On episode #1145 of the How to Money podcast, guest Jesse Cramer explained why he and his wife skipped funding their Roth IRAs in 2025 for the first time in more than a decade. His reasoning rests on a concept called Coast FI:
“We have enough money in there today that I could probably never add another of my own dollars there. And just let it compound for 20, 25 years and be totally comfortable in retirement.”
The stakes here are real. If you stop contributing based on a return assumption that turns out to be too generous, you arrive at 60 with a shortfall measured in six figures and no good way to catch up. If you keep grinding contributions you do not actually need, you sacrifice today’s flexibility for retirement money you would have had anyway. The whole decision hinges on one calculation most people never run.
The verdict: Coast FI is legitimate, but the input is everything
Cramer’s logic is sound. Coast FI is the point at which your existing invested balance, left alone, compounds into enough to retire on without another dollar of contribution. At 36, he projected his investable assets at a reasonable rate of return out to ages 50, 55, and 60 and concluded the answer was yes. When his family faced two home projects and a baby born in March, skipping the Roth was a deliberate choice.
Here is the mechanic. Compound growth follows a rough doubling cadence tied to your assumed annual return. At a 7% real return (returns after inflation), money roughly doubles every decade. So $200,000 invested today at age 36 grows toward roughly $400,000 by 46, roughly $800,000 by 56, and approaches $1.6 million by 66. Nothing added. That is the engine Cramer is leaning on.

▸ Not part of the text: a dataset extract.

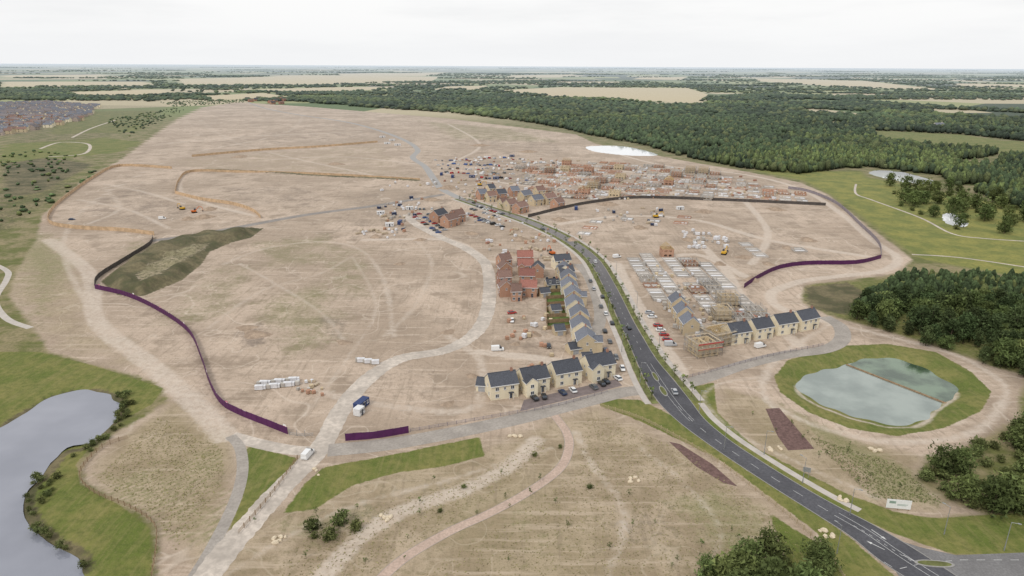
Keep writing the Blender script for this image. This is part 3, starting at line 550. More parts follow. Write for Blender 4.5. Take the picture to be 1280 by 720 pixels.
for a,c in (((600,250),(610,249)),((611,253),(621,252)),((623,250),(634,249)),((637,264),(648,262)),((650,268),(661,265)),((628,262),(636,261)),((655,252),(666,250)),((668,258),(680,256)),((640,246),(650,245)),((684,256),(696,254)),((612,243),(620,242)),((697,262),(706,260)),((672,246),(682,245))):
    house_px(a,c,8,e=5.3,r=3.2,wm=random.choice([M_ORANGE,M_BUFF,M_BUFF]),rm=random.choice([M_SLATE,M_GREY,M_BROWNT]),detail=1,label='brick house at the edge of building plots',group='houses beyond the spine road')
for a,c in (((914,432),(938,428)),((944,426),(966,422)),((972,420),(996,416)),((1001,415),(1023,410))):
    house_px(a,c,7.5,e=5.3,r=3.0,wm=M_CREAM,rm=M_SLATE,detail=2,label='cream house with dark slate roof beside the curving road',group='cream houses beside plots')
rowb=yaw((804,328),(838,376))
for u,v in ((846,388),(853,401),(861,415)):
    x,y=P(u,v); house(x,y,rowb,w=8.4,dp=7,e=5.2,r=2.9,wm=M_BUFF,rm=M_GREY,detail=1,label='buff house with new grey roof',group='nearly finished houses')
# ---------------------------------------------------------------- unfinished buildings
def wallrun(b,a,c,h,m=0,t=.3,z0=0):
    L=math.dist(a,c); rz=math.atan2(c[1]-a[1],c[0]-a[0]); at=lambda s:(a[0]+(c[0]-a[0])*s,a[1]+(c[1]-a[1])*s)
    z=z0
    while z<z0+h-.1:
        for (lo,hi,op) in ((0,.9,False),(.9,2.1,True),(2.1,2.6,False)):
            if z+lo>=z0+h: break
            hh=min(hi,z0+h-z)-lo
            if not op: p=at(.5); b.box((p[0],p[1],z+lo+hh/2),(L,t,hh),m,rz)
            else:
                n=max(2,int(L/2.6))
                for i in range(n+1):
                    s=min(max(i/n,.6/L),1-.6/L); p=at(s); b.box((p[0],p[1],z+lo+hh/2),(1.2,t,hh),m,rz)
        z+=2.6
def shell(w,dp,h,m,name='wall'):
    b=MB(); x,y=w/2,dp/2; b.box((0,0,.1),(w+.3,dp+.3,.2),1)
    wallrun(b,(-x,-y),(x,-y),h); wallrun(b,(-x,y),(x,y),h); wallrun(b,(-x,-y+.16),(-x,y-.16),h); wallrun(b,(x,-y+.16),(x,y-.16),h); wallrun(b,(0,-y+.16),(0,y-.16),h)
    if h>3: b.box((0,0,2.75),(w-.7,dp-.7,.2),2)
    return b.build(name,[m,M_CONC,M_SCAF])
def scaffold(w,dp,h):
    b=MB(); x,y=w/2+1.1,dp/2+1.1
    per=[]
    for i in range(int(w/2.4)+2):
        s=-x+2*x*i/(int(w/2.4)+1); per+=[(s,-y),(s,y),(s,-y+.8),(s,y-.8)]
    for i in range(int(dp/2.4)+2):
        s=-y+2*y*i/(int(dp/2.4)+1); per+=[(-x,s),(x,s)]
    for p in per: b.box((p[0],p[1],(h+1.2)/2),(.09,.09,h+1.2),0)
    z=1.9
    while z<h+1:
        for s in (-1,1):
            b.box((0,s*(y-.4),z),(2*x,.75,.07),1); b.box((s*(x-.4),0,z+.01),(.75,2*y-1.7,.07),1)
            for k in (.5,1.0): b.box((0,s*y,z+k),(2*x,.07,.07),0); b.box((s*x,0,z+k),(.07,2*y,.07),0)
        z+=2.1
    return b.build('scaffold',[M_STEEL,M_SCAF])
def trusses(w,dp,e,r):
    b=MB(); x,y=w/2,dp/2
    for i in range(int(w/.9)+1):
        xx=-x+.1+i*(w-.2)/int(w/.9)
        for s in (-1,1): b.tube((xx,s*(y+.3),e),(xx,0,e+r),.08,.08,4)
        b.box((xx,0,e+.02),(.08,dp,.14))
    return b.build('roof_truss',[mat('truss_timber',(.48,.36,.2),.9,.15)])
SH={('r',2):shell(9,8,2.3,M_ORANGE),('r',5):shell(9,8,5.2,M_ORANGE),('b',2):shell(9,8,2.4,M_BLOCK),('b',5):shell(9,8,5.2,M_BUFF),('r',1):shell(9,8,1.2,M_ORANGE),('b',1):shell(9,8,1.0,M_BLOCK)}
SCF={2:scaffold(9,8,2.6),5:scaffold(9,8,5.2),1:scaffold(9,8,1)}
TR=trusses(9,8,5.2,3.0)
def unfinished(px,rz,kind,hh,scaf=True,tr=False,red=False,raw=False,s=1.):
    x,y=px if raw else P(*px); OCC.append((x,y,7))
    p=mk('unfinished_house',None,(x,y,0),rz,label=('scaffolded ' if scaf else 'roofless ')+('red brick' if kind=='r' else 'pale block')+' house shell under construction',cat='house',group='house shells under construction',scale=(s,s,1))
    mk('wall',SH[(kind,hh)],parent=p)
    if scaf: mk('scaffold',SCF[hh],parent=p)
    if tr: mk('roof_truss',TR,parent=p)
    if red:
        b=MB(); b.box((0,0,6.1),(11.5,.1,.6)); b.box((0,0,3.9),(11.5,.12,.25)); mk('safety_sheet',b.build('safety_sheet',[M_REDN]),(0,-5.2,0),parent=p)
def foundmesh(w,dp,kind):
    b=MB(); b.box((0,0,.12),(w,dp,.24),0); hh=.6
    for y in (-dp/2+.2,dp/2-.2): b.box((0,y,.24+hh/2),(w-.1,.3,hh),1)
    for x in (-w/2+.2,0,w/2-.2): b.box((x,0,.24+hh/2),(.3,dp-.75,hh),1)
    if kind: b.box((w*.25,0,.24+hh/2),(.25,dp-.75,hh),1); b.box((-w*.25,dp*.1,.24+hh/2),(w*.4,.25,hh),1)
    else: b.box((w*.25,0,.30),(w*.42,dp*.75,.1),2)
    return b.build('house_foundation',[M_CONC,[M_BLOCK,M_ORANGE][kind],M_WRAP])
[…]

Run the same balance at a 5% real return and the doubling stretches to about every 14 years. The same $200,000 looks more like $500,000 to $600,000 by your mid-60s. That is the difference between a comfortable retirement and a tight one, all from changing one assumption by two percentage points.
Plug your own numbers in above. The point Cramer is making only works if the figure that comes out exceeds what you actually need in retirement, in today’s dollars, after accounting for the spending you expect to do.

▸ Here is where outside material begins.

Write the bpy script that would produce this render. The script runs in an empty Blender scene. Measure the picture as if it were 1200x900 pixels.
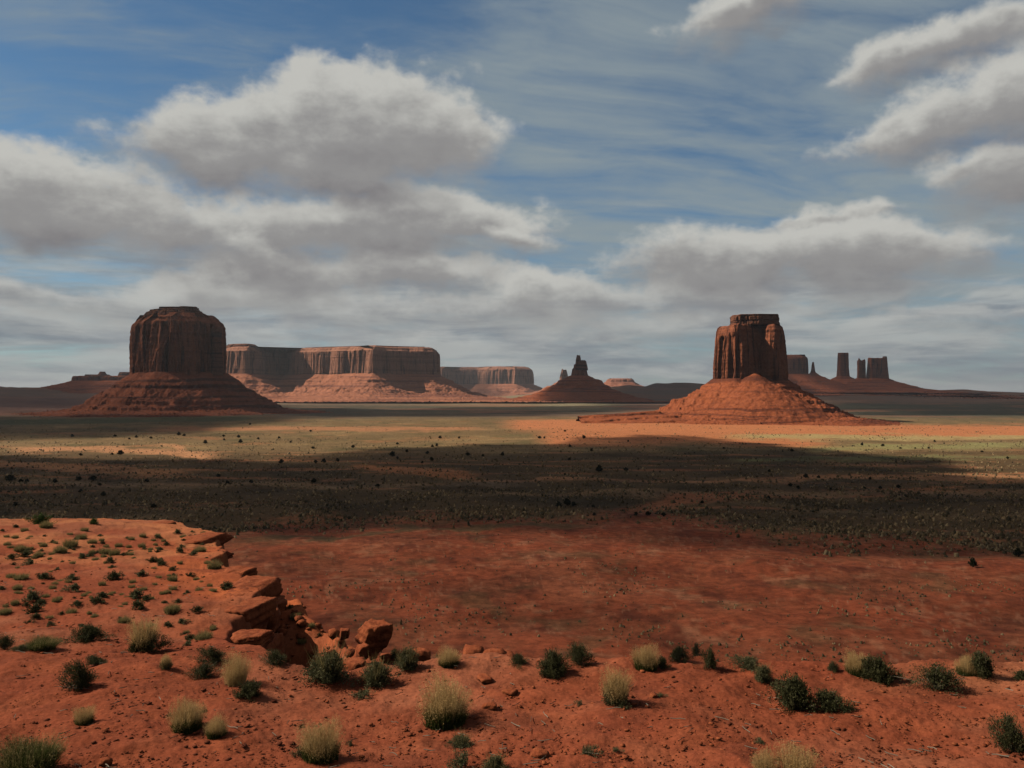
import bpy, bmesh, math, random
import numpy as np
from mathutils import Vector, Matrix

# ------------------------------------------------------------------ camera
CAMZ, F, HY = 75.0, 940.0, 460.0          # eye height over the valley, focal length and horizon (1200 x 900 grid)
scene = bpy.context.scene
COL = scene.collection
cam = bpy.data.cameras.new('camera')
cam.sensor_width = 36.0
cam.lens = 36.0 * F / 1200.0
cam.clip_start = 0.1
cam.clip_end = 120000.0
camo = bpy.data.objects.new('camera', cam)
COL.objects.link(camo)
camo.location = (0, 0, CAMZ)
camo.rotation_euler = (math.radians(90) + math.atan((HY - 450) / F), 0, 0)
scene.camera = camo

# ------------------------------------------------------------------ sun, exposure
SUN_EL, SUN_AZ = math.radians(40), math.radians(-81)      # azimuth clockwise from +Y: the sun stands at the left
SUNV = np.array([math.sin(SUN_AZ) * math.cos(SUN_EL), math.cos(SUN_AZ) * math.cos(SUN_EL), math.sin(SUN_EL)])
SUN_POWER = 4.9
SKY_STRENGTH = 0.1
CLOUD_GAIN = 0.72
HAZE_DENSITY = 1.9e-5
sl = bpy.data.lights.new('sun', 'SUN')
sl.energy = SUN_POWER
sl.angle = math.radians(0.5)
sl.color = (1.0, 0.88, 0.72)
so = bpy.data.objects.new('sun', sl)
COL.objects.link(so)
so.rotation_euler = Vector(SUNV).to_track_quat('Z', 'Y').to_euler()
so.location = (-50, 0, 200)
vs = scene.view_settings
vs.view_transform = 'Standard'
vs.look = 'None'
vs.exposure = 0.0
vs.gamma = 1.0
vs.use_curve_mapping = False
scene.cycles.use_denoising = True
scene.cycles.max_bounces = 5
scene.cycles.diffuse_bounces = 0
scene.cycles.volume_bounces = 0
scene.cycles.transparent_max_bounces = 12


# ------------------------------------------------------------------ node expressions
class E:
    """a socket (or number) that can be written in formulas"""
    nt = None

    def __init__(s, v): s.v = v

    @staticmethod
    def put(inp, v):
        v = v.v if isinstance(v, E) else v
        if isinstance(v, bpy.types.NodeSocket):
            E.nt.links.new(v, inp)
        else:
            inp.default_value = v

    @staticmethod
    def m(op, a, b=0.0, c=None, clamp=False):
        n = E.nt.nodes.new('ShaderNodeMath')
        n.operation = op
        n.use_clamp = clamp
        E.put(n.inputs[0], a)
        E.put(n.inputs[1], b)
        if c is not None: E.put(n.inputs[2], c)
        return E(n.outputs[0])

    def __add__(s, o): return E.m('ADD', s, o)
    __radd__ = __add__
    def __sub__(s, o): return E.m('SUBTRACT', s, o)
    def __rsub__(s, o): return E.m('SUBTRACT', o, s)
    def __mul__(s, o): return E.m('MULTIPLY', s, o)
    __rmul__ = __mul__
    def __truediv__(s, o): return E.m('DIVIDE', s, o)
    def __rtruediv__(s, o): return E.m('DIVIDE', o, s)


def e_max(a, b): return E.m('MAXIMUM', a, b)
def e_min(a, b): return E.m('MINIMUM', a, b)


def sstep(x, a, b, lo=0.0, hi=1.0):
    n = E.nt.nodes.new('ShaderNodeMapRange')
    n.interpolation_type = 'SMOOTHSTEP'
    E.put(n.inputs['Value'], x)
    for k, v in (('From Min', a), ('From Max', b), ('To Min', lo), ('To Max', hi)):
        E.put(n.inputs[k], v)
    return E(n.outputs[0])


def vec(x, y, z=0.0):
    n = E.nt.nodes.new('ShaderNodeCombineXYZ')
    for i, v in enumerate((x, y, z)): E.put(n.inputs[i], v)
    return E(n.outputs[0])


def sep(v):
    n = E.nt.nodes.new('ShaderNodeSeparateXYZ')
    E.put(n.inputs[0], v)
    return E(n.outputs[0]), E(n.outputs[1]), E(n.outputs[2])


def vmath(op, a, b=None):
    n = E.nt.nodes.new('ShaderNodeVectorMath')
    n.operation = op
    E.put(n.inputs[0], a)
    if b is not None:
        E.put(n.inputs['Scale'] if op == 'SCALE' else n.inputs[1], b)
    return E(n.outputs['Value'] if op in ('LENGTH', 'DOT_PRODUCT') else n.outputs[0])


def noise(v, scale, detail=4.0, rough=0.55, dist=0.0, color=False, lac=2.0):
    n = E.nt.nodes.new('ShaderNodeTexNoise')
    n.noise_dimensions = '3D'
    E.put(n.inputs['Vector'], v)
    n.inputs['Scale'].default_value = scale
    n.inputs['Detail'].default_value = detail
    n.inputs['Roughness'].default_value = rough
    n.inputs['Lacunarity'].default_value = lac
    n.inputs['Distortion'].default_value = dist
    return E(n.outputs['Color'] if color else n.outputs[0])


def mixc(f, a, b):
    n = E.nt.nodes.new('ShaderNodeMix')
    n.data_type = 'RGBA'
    E.put(n.inputs[0], f)
    for i, v in ((6, a), (7, b)):
        if isinstance(v, tuple) and len(v) == 3: v = v + (1,)
        E.put(n.inputs[i], v)
    return E(n.outputs[2])


def mulc(a, k):
    return vmath('SCALE', a, k)


# ------------------------------------------------------------------ world: physical sky and cloud decks by direction
world = bpy.data.worlds.new('World')
scene.world = world
world.use_nodes = True
nt = world.node_tree
nt.nodes.clear()
E.nt = nt


def ang(px, py):
    t = (px - 600) / F
    return math.atan(t), math.atan((HY - py) / F / math.sqrt(1 + t * t))


# cumulus clouds, far ones first: each a heap of (centre, half sizes, tilt) in the 1200 x 900 grid of directions
CLOUDS = [
    [(250, 398, 230, 22, 0), (60, 392, 120, 20, 0)],
    [(560, 412, 210, 18, 0), (760, 388, 150, 20, 0)],
    [(1080, 404, 150, 16, 0), (1150, 370, 110, 14, 0)],
    [(420, 368, 240, 26, 0), (560, 372, 110, 22, 0)],
    [(110, 356, 140, 20, 0), (250, 350, 130, 26, 2)],
    [(480, 328, 110, 32, -3), (350, 330, 120, 24, 0)],
    [(690, 362, 150, 30, 5), (640, 345, 70, 26, 3), (810, 366, 120, 24, 0)],
    [(960, 262, 100, 14, 0)],
    [(430, 282, 190, 38, -2), (540, 260, 115, 33, -8), (330, 282, 110, 34, 5)],
    [(70, 246, 140, 50, 2), (180, 282, 100, 30, -6), (30, 205, 100, 28, 2)],
    [(370, 170, 180, 62, 3), (280, 190, 105, 50, 0), (410, 118, 110, 48, 8), (490, 172, 95, 44, -8), (390, 222, 140, 32, -3)],
    [(850, 318, 155, 36, 4), (1000, 314, 140, 42, 0), (915, 292, 130, 30, -4)],
    [(1190, 226, 90, 36, 4), (1150, 205, 60, 20, 4)],
    [(1165, 132, 120, 36, 14), (1080, 160, 92, 20, 6), (1235, 112, 100, 50, 8)],
    [(1140, 52, 110, 26, 9), (1060, 78, 55, 18, 12)],
    [(885, 8, 100, 24, 10)],
    [(608, 287, 44, 20, -6)],
]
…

The assumption that flips the answer
The variable that decides whether Coast FI is real for you is your assumed real return. A reasonable starting point: the S&P 500 has returned about 260% over the past ten years and roughly 80% over the past five. Those are nominal numbers in a strong stretch. Long-run real equity returns sit closer to 6% to 7%, and the 10-year Treasury yields about 4.5%, which is your risk-free floor.
If you assume 8% real and you are actually going to get 5%, you will believe you have reached Coast FI when you have not. The honest test: run the calculation twice, once at 7% real and once at 4% real. If both numbers still cover your retirement need, you have genuine flexibility. If only the optimistic case works, you have not coasted yet. You are betting.
Cramer’s situation also illustrates the other half of the trade. Skipping a Roth contribution costs you the tax-free growth on that year’s $7,000 contribution limit. Over 25 years at 7%, that single missed year compounds into a meaningful chunk of forgone tax-free balance. That is the price of using the Roth slot for a baby and a roof instead. For a household that has already hit Coast FI, it is a price worth paying. For one that has not, it is a quiet hole in the retirement plan.
What to actually do this week
- Pull every retirement and brokerage balance into one number. Exclude home equity unless you plan to sell.
- Project that number forward to your target retirement age twice: once at 7% real and once at 4% real. The calculator above handles this in seconds.
- Compare both outputs to your estimated annual retirement spending multiplied by 25. If both clear it, you have reached Coast FI and can redirect contributions when life demands.
- If only the 7% case clears, keep contributing. You are still building.
- Revisit the calculation every year. Markets, spending, and your timeline all move.
Coast FI gives you permission to pause contributions when a baby, a furnace, or a real estate closing pulls a year’s Roth deposit off the table, then resume when life settles.